I have a number of friends who are lawyers and sometimes when I talk to them, they tell me some of the rot that goes on in the legal system. That rot goes beyond the judges. Some lawyers do not only encourage the payment of bribes to judges but they also shortchange their clients when the money on the other side is bigger than what their clients have to offer. In order to secure judgment in their favour, some lawyers encourage their clients to lie, thereby making it difficult to dispel the notion that lawyers are liars. There is nothing wrong with defending or accepting to hold brief for even self-confessed criminals.

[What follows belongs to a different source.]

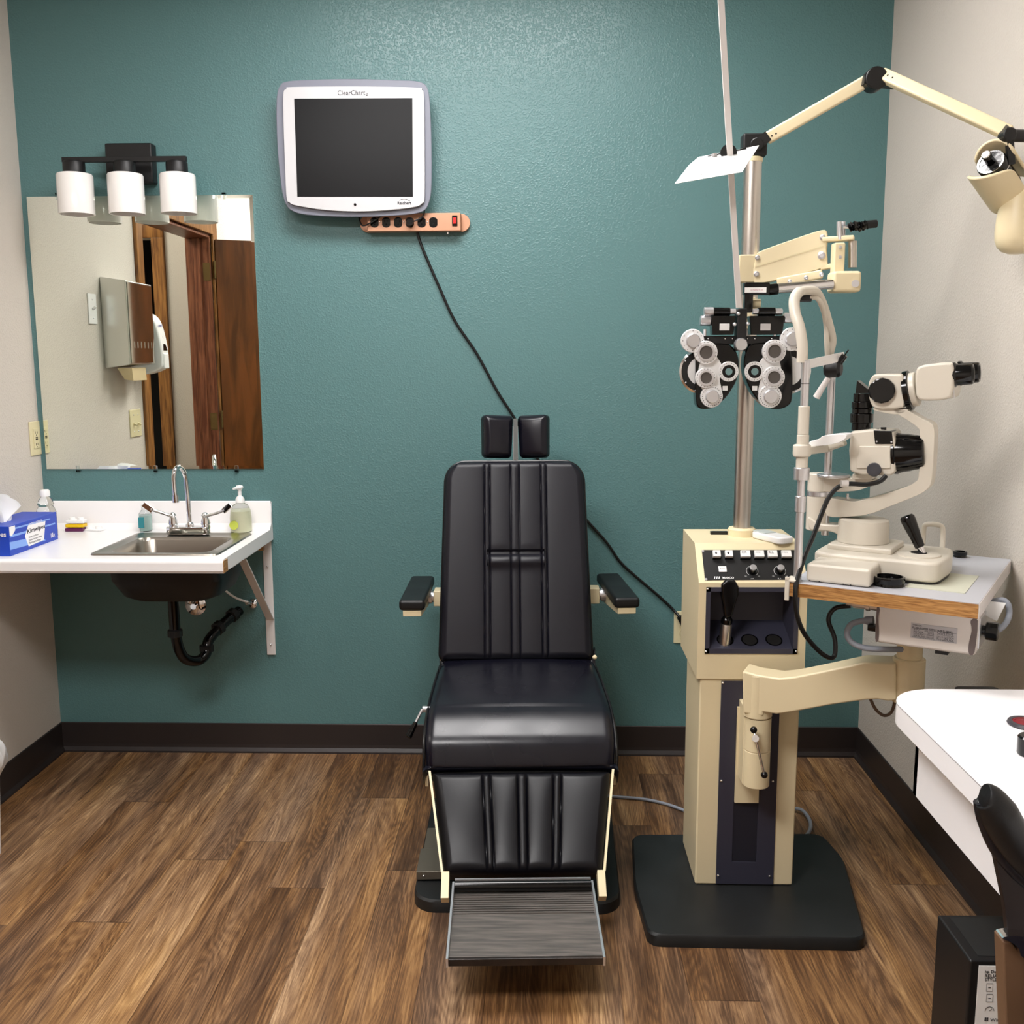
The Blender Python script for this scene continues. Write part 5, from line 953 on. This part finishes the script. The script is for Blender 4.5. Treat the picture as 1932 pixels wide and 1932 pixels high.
fn_ = MB().lathe([(.044, -.001), (.0465, .001), (.0465, .006), (.043, .008), (.041, .03), (.033, .062), (.030, .064), (0, .064)], fa0, fd, 40).build('cooling_cap', BLKG, lo_, 'black ribbed lamp cap')
mb = MB(); Rf = frame(fd)
for a in range(24):
    t = 2*PI*a/24; d1 = Rf @ V((math.cos(t), math.sin(t), 0)); mb.bar(fa0+fd*.008+d1*.0425, fa0+fd*.060+d1*.0335, .0025, .0025, up=d1)
mb.build('cooling_ribs', BLKG, fn_)
pl2 = prof('filter_panel', [(1648, 812), (1682, 813), (1685, 838), (1651, 838)], -.1118, .05, BLKG, bev=.001, sm_=False, par=lo_); MB().cyl(sl(1667, 814, -.09), sl(1667, 806, -.09), .006).cyl(sl(1655, 812, -.09), sl(1655, 809, -.09), .004).build('filter_lever', BLKG, lo_)
for x, y in ((1654, 833), (1682, 834)): MB().sph(sl(x, y, -.1125), .002, 6).build('screw', SILV, pl2)
z_ = lambda px, py, v: loc(sl(px, py, v)).z
tl = hx(1625, 800, -.068)
cy_ = MB(TM)
for (ya, yb2, r) in ((812, 797, .0205), (797, 780, .0245), (780, 770, .021), (770, 758, .0225), (758, 742, .0195)):
    cy_.cyl((tl.x, -.068, z_(1625, ya, -.068)), (tl.x, -.068, z_(1625, yb2, -.068)), r, n=32, bev=.0012)
tw_ = cy_.build('slit_tower', BLKG, sm, 'black stepped projection tower')
MB().prism([sl(1614, 742, -.083), sl(1640, 742, -.083), sl(1638, 735, -.083), sl(1617, 718, -.083)], W*.03).build('mirror_prism', BLKG, tw_)
MB().tube([sl(1672, 897, -.115), sl(1660, 908, -.12), sl(1635, 914, -.12), sl(1600, 913, -.12), sl(1580, 920, -.12), sl(1563, 940, -.13), sl(1550, 970, -.15), sl(1535, 1010, -.2), sl(1520, 1045, -.24), sl(1508, 1080, -.27), sl(1501, 1110, -.295), sl(1502, 1150, -.295), sl(1512, 1185, -.28), sl(1532, 1215, -.25), sl(1558, 1238, -.22), sl(1574, 1238, -.2), sl(1575, 1205, -.19), sl(1563, 1170, -.18), sl(1575, 1148, -.175), sl(1605, 1143, -.17)], .0052, 10, 5).build('lamp_cable', BLK, sm, 'black lamp cable')
q = sl(1593, 912, -.125); MB().cyl(q+V((-.008, 0, 0)), q+V((.008, 0, 0)), .0075).build('cable_clip', WMET, sm)
# chin and head rest frame
v1, v2 = -.262, -.06
def post(v, segs, name):
    for (pxa, ya, yb2, r, m, nm) in segs:
        a, b = loc(sl(pxa, ya, v)), loc(sl(pxa, yb2, v)); x = (a.x+b.x)/2; xx = hp[name]
        MB(TM).cyl((xx, v, min(a.z, b.z)), (xx, v, max(a.z, b.z)), r, n=24, bev=.001).build(nm, m, sm)
hp = {'n': loc(sl(1512, 900, v1)).x, 'f': loc(sl(1561, 900, v2)).x}
post(v1, ((1512, 1098, 868+20, .0085, SILV, 'rest_post'), (1512, 966, 936, .0115, SILV, 'post_collar'), (1512, 905, 882, .0165, SILV, 'post_collar'), (1512, 882, 820, .0125, IVORY, 'chin_rest_sleeve'), (1513, 820, 766, .0115, IVORY, 'chin_rest_sleeve'), (1513, 768, 680, .0085, SILV, 'rest_post'), (1513, 724, 723, .0095, BLKM, 'marker_ring')), 'n')
post(v2, ((1561, 1010, 690, .0085, SILV, 'rest_post'),), 'f')
MB(TM).box(hp['n']-.018, hp['n']-.008, v1-.030, v1-.027, -.040, .012).box(hp['n']-.018, hp['n']+.006, v1-.030, v1+.010, .001, .007).build('table_clamp', IVORY, sm, bev=.003)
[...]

But there is everything wrong with lying to set them free. For me, he who lies to defend a thief should never be left out if the roll call of thieves is conducted.

My dear friends, I have not come here to attack lawyers. I am only recounting what I hear from lawyers. Some of you may have heard it too. And some of you will soon witness it. The fact that you chose this topic for the symposium means there is a problem with integrity in the legal system, which we must address. And the fact that I am talking about lawyers does not mean my own profession is clean. I am aware journalists are among the most corrupt set of individuals in this country. What this means is that the so-called fourth estate of the realm, which is supposed to be watch dogs over the three arms of government is found wanting. And if the gamekeepers who are supposed to keep the wildlife safe become hunters, then the animals are in serious trouble. That is why Ghana has bled and continues to bleed so profusely. The focus this afternoon, however, is on lawyers and how they can help ensure integrity in Ghana.